His recent sculpture has the spirit of a lumberjack’s tall tale: monumental, heroic, yet with mythic whimsy at its heart. If Paul Bunyan took to the woods with a buzz saw and carpenter’s tools, he would come up with something similar: not as sophisticated, but just as vigorous, sui generis, and larger than life.
Mr. Anderson’s achievement outweighs his name recognition among audiences reliant on the assurance of brands. He was one of the first artists exhibited by Allan Stone. With his eye for the fey and uncommon, Stone took the sculptor on board in 1962 and continued to exhibit him over the decades. This is Mr. Anderson’s 13th solo exhibition at the gallery. The work on view has a muscular beauty that is singularly its own, and stands askance of a fashion. Earlier sculptures were carved objects reminiscent of tools; some were painted. Recent pieces are massive accumulations of sectioned tree limbs, stripped of bark and carved into varied cylinders and spools. Raw surfaces and suggestive shapes carry the frisson of bleached skeletal remains.

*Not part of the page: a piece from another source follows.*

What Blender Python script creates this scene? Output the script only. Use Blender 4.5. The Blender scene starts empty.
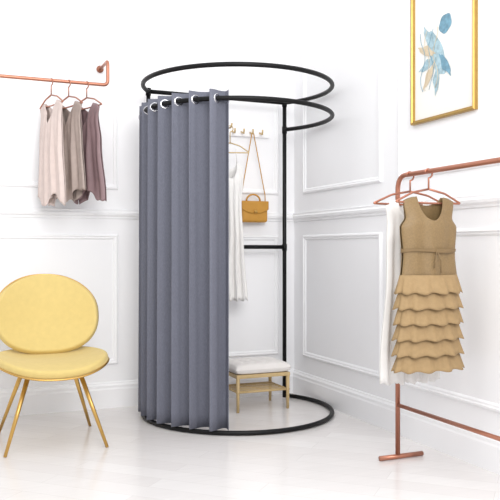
import bpy, math, random, bmesh
from mathutils import Vector, Matrix
random.seed(3)
S=bpy.context.scene
S.view_settings.view_transform='Standard'
S.view_settings.look='None'
pi=math.pi
# ---------------- materials ----------------
def lin(c):
    c=c/255.0
    return c/12.92 if c<=0.04045 else ((c+0.055)/1.055)**2.4
def rgb(r,g,b): return (lin(r),lin(g),lin(b),1)
def mat(name,col,rough=0.6,metal=0.0,noise=0.0,nscale=20,bump=0.0,bscale=60,sheen=0.0,spec=.5,stretch=None):
    m=bpy.data.materials.new(name); m.use_nodes=True
    nt=m.node_tree; b=nt.nodes['Principled BSDF']
    b.inputs['Roughness'].default_value=rough; b.inputs['Metallic'].default_value=metal
    b.inputs['Base Color'].default_value=col; b.inputs['Specular IOR Level'].default_value=spec
    if sheen: b.inputs['Sheen Weight'].default_value=sheen
    tc=nt.nodes.new('ShaderNodeTexCoord')
    mp=nt.nodes.new('ShaderNodeMapping'); nt.links.new(tc.outputs['Object'],mp.inputs['Vector'])
    if stretch: mp.inputs['Scale'].default_value=stretch
    n=nt.nodes.new('ShaderNodeTexNoise'); n.inputs['Scale'].default_value=nscale; n.inputs['Detail'].default_value=4
    nt.links.new(mp.outputs[0],n.inputs['Vector'])
    r=nt.nodes.new('ShaderNodeMapRange'); r.inputs['To Min'].default_value=1-noise; r.inputs['To Max'].default_value=1+noise
    r.inputs['From Min'].default_value=0.3; r.inputs['From Max'].default_value=0.7
    nt.links.new(n.outputs['Fac'],r.inputs['Value'])
    mx=nt.nodes.new('ShaderNodeVectorMath'); mx.operation='SCALE'
    mx.inputs[0].default_value=col[:3]; nt.links.new(r.outputs[0],mx.inputs['Scale'])
    nt.links.new(mx.outputs[0],b.inputs['Base Color'])
    if bump:
        n2=nt.nodes.new('ShaderNodeTexNoise'); n2.inputs['Scale'].default_value=bscale
        nt.links.new(mp.outputs[0],n2.inputs['Vector'])
        bp=nt.nodes.new('ShaderNodeBump'); bp.inputs['Strength'].default_value=bump; bp.inputs['Distance'].default_value=0.004
        nt.links.new(n2.outputs['Fac'],bp.inputs['Height']); nt.links.new(bp.outputs[0],b.inputs['Normal'])
    return m
M_wall=mat('wall_paint',rgb(243,243,245),0.6,noise=0.006,nscale=3)
M_trim=mat('trim_paint',rgb(245,245,247),0.45)
M_black=mat('black_metal',rgb(9,9,11),0.45,0.0,spec=.25)
M_steel=mat('eyelet_steel',rgb(215,215,220),0.25,1.0)
M_brass=mat('brass',rgb(205,165,95),0.3,0.9)
M_copper=mat('rose_copper',rgb(180,122,100),0.3,0.7)
M_curt=mat('grey_linen',rgb(110,112,124),0.95,noise=0.09,nscale=260,bump=0.3,bscale=350,spec=.2,stretch=(1,1,.3))
M_yel=mat('mustard_velvet',rgb(210,187,120),0.75,noise=0.03,nscale=30,sheen=0.15,spec=.3)
M_bag=mat('ochre_leather',rgb(186,134,46),0.5,noise=0.05,bump=0.2,bscale=300)
M_white=mat('white_cotton',rgb(232,230,228),0.85,noise=0.02,bump=0.2,bscale=60)
M_cush=mat('cream_cushion',rgb(230,226,223),0.9,noise=0.02,bump=0.3,bscale=200)
M_blush=mat('blush_chiffon',rgb(212,196,190),0.8,noise=0.04,nscale=30)
M_taupe=mat('taupe_chiffon',rgb(168,153,146),0.8,noise=0.06,nscale=30)
M_mauve=mat('mauve_satin',rgb(138,114,117),0.5,noise=0.06,nscale=25)
M_olive=mat('gold_satin',rgb(134,110,74),0.5,noise=0.10,nscale=140,bump=.2,bscale=200)
M_ruf=mat('gold_ruffle',rgb(160,134,97),0.7,noise=0.06,nscale=60,spec=.3)
M_ruf2=mat('gold_ruffle_dark',rgb(124,101,68),0.65,noise=0.06,nscale=60)
M_gold=mat('gilded_frame',rgb(180,145,80),0.35,0.8,noise=.08,nscale=40)
M_paper=mat('art_paper',rgb(234,233,229),0.8)
M_sand=mat('art_sand',rgb(205,190,165),0.8,noise=.1,nscale=40)
M_blue=mat('art_blue',rgb(160,186,196),0.8,noise=.25,nscale=50)
M_navy=mat('art_teal',rgb(110,150,170),0.8,noise=.25,nscale=50)
M_rattan=mat('pale_wood_gold',rgb(196,170,124),0.5,noise=.06,nscale=50)
# floor
M_floor=bpy.data.materials.new('whitewashed_planks'); M_floor.use_nodes=True
nt=M_floor.node_tree; b=nt.nodes['Principled BSDF']; b.inputs['Roughness'].default_value=0.2
tc=nt.nodes.new('ShaderNodeTexCoord'); mp=nt.nodes.new('ShaderNodeMapping'); nt.links.new(tc.outputs['Object'],mp.inputs['Vector'])
mp.inputs['Rotation'].default_value=(0,0,math.radians(45))
br=nt.nodes.new('ShaderNodeTexBrick'); nt.links.new(mp.outputs[0],br.inputs['Vector'])
br.inputs['Color1'].default_value=rgb(230,227,226); br.inputs['Color2'].default_value=rgb(223,219,218); br.inputs['Mortar'].default_value=rgb(208,204,202)
br.inputs['Scale'].default_value=1; br.inputs['Brick Width'].default_value=.9; br.inputs['Row Height'].default_value=.12; br.inputs['Mortar Size'].default_value=.001
no=nt.nodes.new('ShaderNodeTexNoise'); no.inputs['Scale'].default_value=9; no.inputs['Detail'].default_value=6
mp2=nt.nodes.new('ShaderNodeMapping'); mp2.inputs['Rotation'].default_value=(0,0,math.radians(45)); mp2.inputs['Scale'].default_value=(.5,4,1)
nt.links.new(tc.outputs['Object'],mp2.inputs['Vector']); nt.links.new(mp2.outputs[0],no.inputs['Vector'])
r=nt.nodes.new('ShaderNodeMapRange'); r.inputs['To Min'].default_value=.94; r.inputs['To Max'].default_value=1.05; nt.links.new(no.outputs['Fac'],r.inputs['Value'])
mx=nt.nodes.new('ShaderNodeVectorMath'); mx.operation='SCALE'; nt.links.new(br.outputs['Color'],mx.inputs[0]); nt.links.new(r.outputs[0],mx.inputs['Scale'])
nt.links.new(mx.outputs[0],b.inputs['Base Color'])
# ---------------- helpers ----------------
def mesh(name,v,f,m,parent=None,smooth=True,loc=None):
    me=bpy.data.meshes.new(name); me.from_pydata([tuple(p) for p in v],[],f); me.update()
    o=bpy.data.objects.new(name,me); S.collection.objects.link(o)
    me.materials.append(m)
    bm=bmesh.new(); bm.from_mesh(me); bmesh.ops.recalc_face_normals(bm,faces=bm.faces); bm.to_mesh(me); bm.free()
    if smooth:
        for p in me.polygons: p.use_smooth=True
    if parent: o.parent=parent
    if loc: o.location=loc
    return o
def empty(name,loc=(0,0,0),rz=0):
    o=bpy.data.objects.new(name,None); S.collection.objects.link(o); o.location=loc; o.rotation_euler=(0,0,rz); o.empty_display_size=.1
    return o
def tube_data(pts,r,closed=False,n=12,rs=None):
    pts=[Vector(p) for p in pts]; N=len(pts); v=[];f=[]
    up=None
    for i,p in enumerate(pts):
        if closed: t=(pts[(i+1)%N]-pts[i-1]).normalized()
        else: t=(pts[min(i+1,N-1)]-pts[max(i-1,0)]).normalized()
        if up is None:
            a=Vector((0,0,1)) if abs(t.z)<.9 else Vector((1,0,0))
            up=(a-t*a.dot(t)).normalized()
        else: up=(up-t*up.dot(t)).normalized()
        s=t.cross(up)
        rr=rs[i] if rs else r
        for k in range(n):
            a=2*pi*k/n
            v.append(p+(up*math.cos(a)+s*math.sin(a))*rr)
    M=N if closed else N-1
    for i in range(M):
        for k in range(n):
            a=i*n+k;b2=i*n+(k+1)%n;c=((i+1)%N)*n+(k+1)%n;d=((i+1)%N)*n+k
            f.append((a,b2,c,d))
    if not closed:
        f.append(tuple(range(n))); f.append(tuple((N-1)*n+k for k in range(n)))
    return v,f
def tube(name,pts,r,m,parent=None,closed=False,n=12,rs=None):
    v,f=tube_data(pts,r,closed,n,rs); return mesh(name,v,f,m,parent)
def fillet(pts,rad,seg=6):
    out=[Vector(pts[0])]
    for i in range(1,len(pts)-1):
        p=Vector(pts[i]);a=(Vector(pts[i-1])-p);b_=(Vector(pts[i+1])-p)
        a1=p+a.normalized()*rad;b1=p+b_.normalized()*rad
        for k in range(seg+1):
            t=k/seg; out.append(a1*(1-t)**2+p*2*t*(1-t)+b1*t*t)
    out.append(Vector(pts[-1])); return out
def box(name,lo,hi,m,parent=None,bev=0.0):
    x0,y0,z0=lo;x1,y1,z1=hi
    v=[Vector((x,y,z)) for x in (x0,x1) for y in (y0,y1) for z in (z0,z1)]
    f=[(0,1,3,2),(4,6,7,5),(0,4,5,1),(2,3,7,6),(0,2,6,4),(1,5,7,3)]
    o=mesh(name,v,f,m,parent,smooth=False)
    if bev:
        md=o.modifiers.new('b','BEVEL'); md.width=bev; md.segments=4
    return o
def grid_faces(nu,nv,closed=False,off=0):
    f=[]
    for j in range(nv-1):
        for i in range(nu if closed else nu-1):
            a=off+j*nu+i;b_=off+j*nu+(i+1)%nu
            f.append((a,b_,b_+nu,a+nu))
    return f
def extrude_profile(name,prof,p0,axis,L,outv,m):
    p0=Vector(p0);axis=Vector(axis);outv=Vector(outv);v=[];n=len(prof)
    for e in (0,L):
        for o,z in prof: v.append(p0+axis*e+outv*o+Vector((0,0,z)))
    f=[(i,(i+1)%n,n+(i+1)%n,n+i) for i in range(n)]+[tuple(range(n)),tuple(range(n,2*n))]
    return mesh(name,v,f,m,smooth=False)
def panel_trim(name,origin,ax,outv,a0,a1,z0,z1,m,w=.035):
    origin=Vector(origin);ax=Vector(ax);outv=Vector(outv)
    prof=[(0,0),(0,.006),(.006,.013),(.013,.015),(.018,.009),(.026,.009),(.031,.005),(w,0)]
    v=[];f=[]
    for o,h in prof:
        for (a,z) in ((a0+o,z0+o),(a1-o,z0+o),(a1-o,z1-o),(a0+o,z1-o)):
            v.append(origin+ax*a+outv*h+Vector((0,0,z)))
    for j in range(len(prof)-1):
        for i in range(4): f.append((j*4+i,j*4+(i+1)%4,(j+1)*4+(i+1)%4,(j+1)*4+i))
    return mesh(name,v,f,m,smooth=False)
# ---------------- room ----------------
WY=.13; WX=.62; HT=3.0
box('floor',(-4,-5.5,-.1),(WX+.1,WY+.1,0),M_floor)
box('wall_back',(-4,WY,0),(WX,WY+.1,HT),M_wall)
box('wall_right',(WX,-5.5,0),(WX+.1,WY+.1,HT),M_wall)
bp=[(0,0),(.022,0),(.022,.115),(.018,.125),(.018,.14),(.010,.15),(.008,.158),(0,.162)]
extrude_profile('baseboard_back',bp,(-4,WY,0),(1,0,0),4+WX,(0,-1,0),M_trim)
extrude_profile('baseboard_right',bp,(WX,-5.5,0),(0,1,0),5.5+WY,(-1,0,0),M_trim)
cr=[(0,1.185),(.008,1.188),(.010,1.2),(.022,1.208),(.026,1.222),(.018,1.232),(.02,1.243),(0,1.247)]
extrude_profile('trim_1',cr,(-4,WY,0),(1,0,0),4+WX,(0,-1,0),M_trim)
extrude_profile('trim_2',cr,(WX,-5.5,0),(0,1,0),5.5+WY,(-1,0,0),M_trim)
k=3
for a0,a1 in ((-2.0,-.62),(-.45,.5),(-3.6,-2.17)):
    for z0,z1 in ((.27,1.09),(1.37,2.75)):
        panel_trim('trim_%d'%k,(0,WY,0),(1,0,0),(0,-1,0),a0,a1,z0,z1,M_trim); k+=1
for a0,a1 in ((-.98,-.02),(-2.3,-1.15),(-3.6,-2.47)):
    for z0,z1 in ((.27,1.09),(1.37,2.75)):
        panel_trim('trim_%d'%k,(WX,0,0),(0,1,0),(-1,0,0),a0,a1,z0,z1,M_trim); k+=1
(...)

Some sections retain the anatomy of a branch and resemble the articulations of vertebrae; others are planed in ways that recall intricate hand and foot bones. Segment contours vary as finger bones do; one plane might be convex, another concave or straight. Distal ends tend to be smaller than the proximal, increasing the viewer’s association of them with tapering phalanges.

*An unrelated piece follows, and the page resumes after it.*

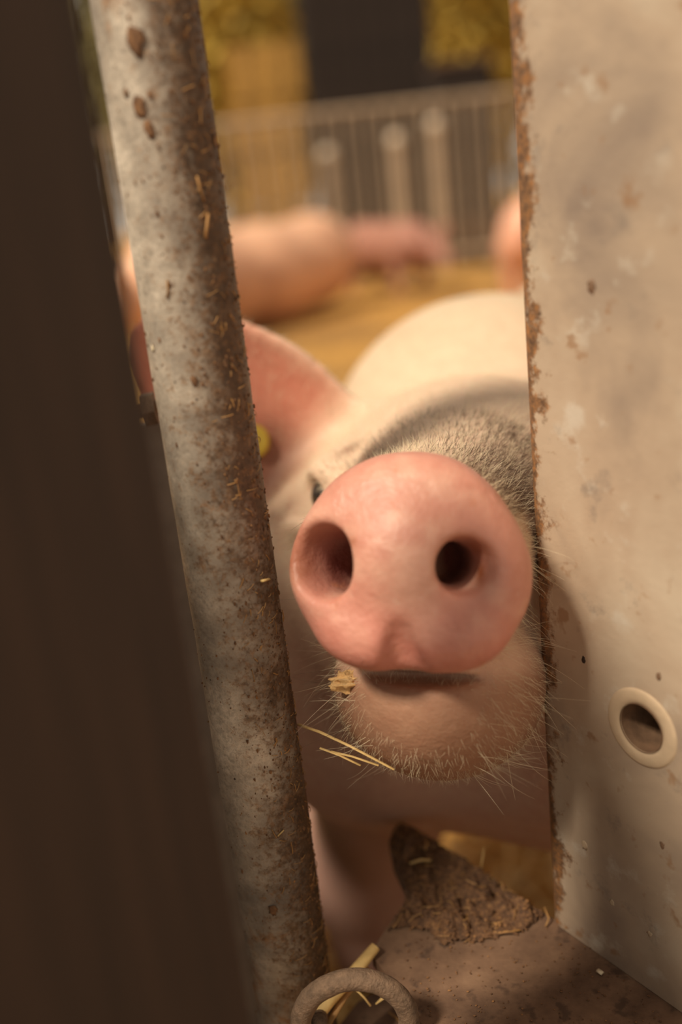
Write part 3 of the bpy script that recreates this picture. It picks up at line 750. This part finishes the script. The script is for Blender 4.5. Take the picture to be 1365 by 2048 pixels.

The overall effect is at once archaic and thoroughly contemporary. Each untitled assemblage is as much an installation as a work of sculpture. It sheds immobility — a classic characteristic of sculpture — for potential movement. There is a provisional quality to each arrangement, a sense that all would drape differently if Babe the Blue Ox gave it a shove.

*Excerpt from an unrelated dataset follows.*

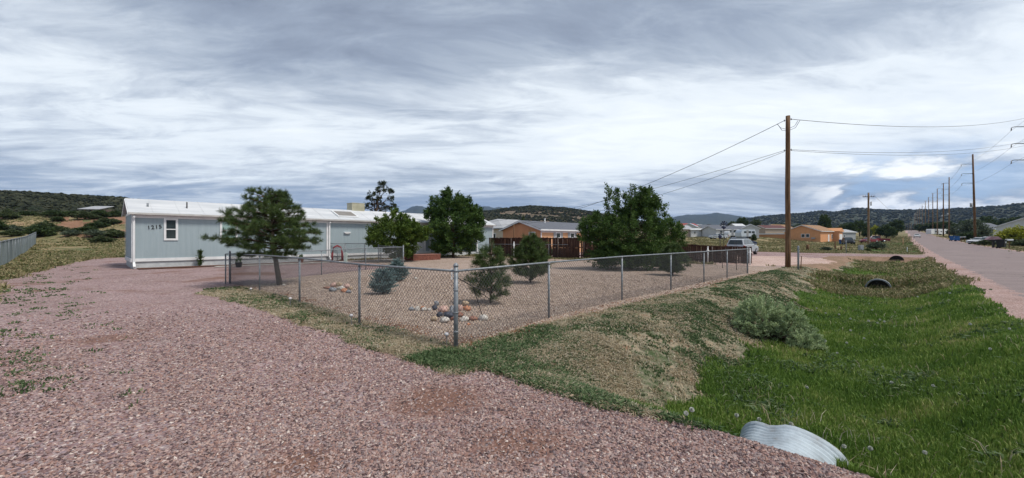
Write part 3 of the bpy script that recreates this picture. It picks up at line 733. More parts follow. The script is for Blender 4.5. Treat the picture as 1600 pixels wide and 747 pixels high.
RIGHT = [(-.88, 6.42), (.79, 8.78), (3.02, 11.25), (5.22, 13.46), (7.45, 15.9), (9.32, 17.75), (11.5, 20.0)]
chain_fence('silver chain link fence meeting at the stout corner post in front of the yard', [LEFT, RIGHT], 1.2, big=((-.88, 6.42), (-11.4, 16.55), (11.5, 20.0)))
BACK1 = [(-11.4, 16.3), (-9.3, 20.0), (-8.0, 22.4), (-6.53, 24.6)]
chain_fence('chain link fence running past the pine from the driveway towards the round bush', [BACK1, [(-6.53, 24.6), (-9.45, 29.0)]], 1.2, big=((-6.53, 24.6), (-9.45, 29.0)), rad=.003, pitch=.1)
chain_fence('grey pipe fence with gate post beside the maroon hose', [[(-14.1, 31.2), (-12.9, 31.6)], [(-12.6, 31.0), (-11.0, 30.6), (-9.7, 30.3)]], 1.35, rad=.004, pitch=.14, rail_r=.024)
chain_fence('thin chain link fence in front of the dark board fence', [[(-2.4, 38.6), (.19, 37.0), (3.2, 35.6), (6.2, 34.0), (10.1, 31.5), (13.3, 29.6)]], 1.2, rad=.003, pitch=.16, rail_r=.02)
# small garden gate frame beside the right end of the house
b = MB(); o0 = gp((-2.9, 36.5)); 
for dx in (0, 1.3): b.tube([(dx, 0, 0), (dx, 0, 1.15)], .02, 6)
b.tube([(0, 0, 1.15), (1.3, 0, 1.15)], .02, 6); b.tube([(0, 0, .15), (1.3, 0, .15)], .02, 6); b.tube([(.3, 0, .15), (.8, 0, .6), (1.2, 0, .15)], .012, 5)
tag(b.build('garden_gate', M_galv, None, o0), 'thin pipe gate frame at the right end of the blue grey house', 'gate')
# latch chain and brace hanging beside the corner post
b = MB(); c0 = gp((-.88, 6.42)); b.tube([c0+Vector((.04, .03, 1.08)), c0+Vector((.24, .30, .92)), c0+Vector((.42, .52, .82))], .008, 5); b.tube([c0+Vector((.24, .3, .92)), c0+Vector((.3, .38, .7)), c0+Vector((.38, .48, .42))], .006, 5)
tag(b.build('wire_brace', M_dark), 'dark twisted wire hanging on the mesh beside the corner post', 'wire')
# slatted fence at the far left
pts = []
for u_ in np.arange(-22, -80, -2.6): pts.append(XY(-3.0-.02*(-u_-22), u_))
o0 = gp(pts[0]); root = empty('slatted_fence', o0, 0, 'blue grey slatted privacy fence along the left side of the driveway', 'fence')
M_slat = mat('blue_grey_slat', [(.13, .16, .17), (.20, .235, .245)], 1.5, .6, stretch=(1, 1, .2))
m = MB(); rl = MB(); n_ = 0
for a, b_ in zip(pts[:-1], pts[1:]):
    A = gp(a)-o0; B = gp(b_)-o0; L = (B-A).length; k = int(L/.088)
    for i in range(k):
        P_ = A.lerp(B, (i+.5)/k); d = (B-A).normalized()
        hw = .034; j = random.uniform(-.012, .012); nn = Vector((-d.y, d.x, 0))
        vs = [P_-d*hw+nn*j, P_+d*hw+nn*(j+.004)]; vs = [v_+Vector((0, 0, z_)) for z_ in (.04, 1.46+random.uniform(-.015, .015)) for v_ in vs]
        vs2 = [v_+nn*.012 for v_ in vs]
        m.add(vs+vs2, [(0, 1, 3, 2), (5, 4, 6, 7), (0, 2, 6, 4), (1, 5, 7, 3), (2, 3, 7, 6)])
m.build('slats', M_slat, root)
rl.tube([gp(p)-o0+Vector((0, 0, 1.5)) for p in pts], .024, 6); rl.build('top_rail', M_galv, root)
for p in pts:
    f = gp(p)-o0; q_ = MB(); q_.tube([f-Vector((.03, .03, .1)), f+Vector((.03, -.03, 1.54))], .034, 8); q_.build('post', M_galv, root)
# dark board fence behind the yard
FA, FB = Vector((-2.2, 39.3)), Vector((16.0, 27.4))
o0 = gp(FA); root = empty('board_fence', o0, 0, 'dark brown stained board fence across the back of the yard', 'fence')
d2 = (FB-FA); L = d2.length; d2 = d2/L; nn = Vector((-d2.y, d2.x)); 
m = MB(); rl = MB(); gaps = random.Random(3)
x = 0
def ftop(x): return 1.80 if x < 10 else 1.80-.62*min(1, (x-10)/9.5)
while x < L:
    w_ = gaps.uniform(.125, .15)
    lean = gaps.gauss(0, .005 if x < 9 else .007); hh = ftop(x)+gaps.uniform(-.03, .02); miss = gaps.random() < .008
    lo_ = gaps.uniform(.0, .04)
    if not miss:
        p = FA+d2*x; f = gp(p)-o0; dd = Vector((d2.x, d2.y, 0)); n3 = Vector((nn.x, nn.y, 0))
        for (zA, zB) in ((lo_, hh*.53-gaps.uniform(.0, .03)), (hh*.53+gaps.uniform(.0, .03), hh)) if x < 10 else ((lo_, hh),):
            vs = [f+dd*(a+lean*z_*1.0)+n3*c_+Vector((0, 0, z_)) for z_ in (zA, zB) for a, c_ in ((0, 0), (w_, 0), (w_, .018), (0, .018))]
            m.add(vs, [(3, 2, 1, 0), (4, 5, 6, 7), (0, 1, 5, 4), (1, 2, 6, 5), (2, 3, 7, 6), (3, 0, 4, 7)])
    x += w_+(gaps.uniform(-.004, .006) if gaps.random() > .07 else .02)
m.build('boards', M_brown, root)
for frac in (.14, .52, .93):
    q_ = MB(); xs = np.arange(0, L, 1.0)
    for a, b_ in zip(xs[:-1], xs[1:]):
        pa, pb = FA+d2*a, FA+d2*b_; fa = gp(pa)-o0; fb = gp(pb)-o0; n3 = Vector((nn.x, nn.y, 0))
        za, zb = ftop(a)*frac, ftop(b_)*frac
        vs = [fa-n3*.05+Vector((0, 0, za)), fb-n3*.05+Vector((0, 0, zb)), fb-n3*.003+Vector((0, 0, zb)), fa-n3*.003+Vector((0, 0, za))]; vs += [v_+Vector((0, 0, .085)) for v_ in vs]
        q_.add(vs, [(3, 2, 1, 0), (4, 5, 6, 7), (0, 1, 5, 4), (1, 2, 6, 5), (2, 3, 7, 6), (3, 0, 4, 7)])
    q_.build('rail', M_brown, root)
for x in np.arange(.2, L, 2.4):
    p = FA+d2*x; f = gp(p)-o0; n3 = Vector((nn.x, nn.y, 0)); q_ = MB(); q_.tube([f-n3*.1, f-n3*.1+Vector((0, 0, ftop(x)-.05))], .045, 6); q_.build('post', M_weath, root)
# white pipes along it
for px, Y, t_ in ((741, 39.5, 379), (803, 36.3, 379), (1106, 28.4, 387), (1172, 26.2, 390)):
    if px == 741: continue
    g_ = G(px, Y); b = MB(); hh = 1.7+(373.5-t_)/F*Y-g_.z; lab = {803: 'white pipe post in front of the left half of the dark board fence', 1106: 'white pipe post standing before the right half of the board fence', 1172: 'white pipe post at the right end of the board fence near the parked car'}[px]
    o = empty('white_post', g_, 0, lab, 'post'); b.tube([(0, 0, -.1), (0, 0, hh)], .045, 8); b.build('pipe', M_white, o)
    b = MB(); b.tube([(0, 0, hh), (0, 0, hh+.05), (0, 0, hh+.08)], [.055, .055, .02], 8); b.build('cap', M_white, o)
    b = MB(); b.tube([(-.11, 0, hh*.82), (.11, 0, hh*.82)], .02, 6); b.build('cross_pin', M_white, o)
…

Individual wooden forms are strung together on a metal cable. The cables are grouped and suspended from a central steel plate or bar attached to the ceiling. One sculpture hangs from two supports, like a sling or hammock. Another runs across a parallel bar in the manner of a mammoth beaded curtain. Surprisingly fluid for something so bulky, each cascade of threaded cable provides it own hem. Mr. Anderson’s end run around installation art’s discarded pedestal allows the work to drop as gracefully in descent as traditional sculpture rises.
Until March 29 (113 E. 90th St., between Lexington and Park avenues, 212-987-4997).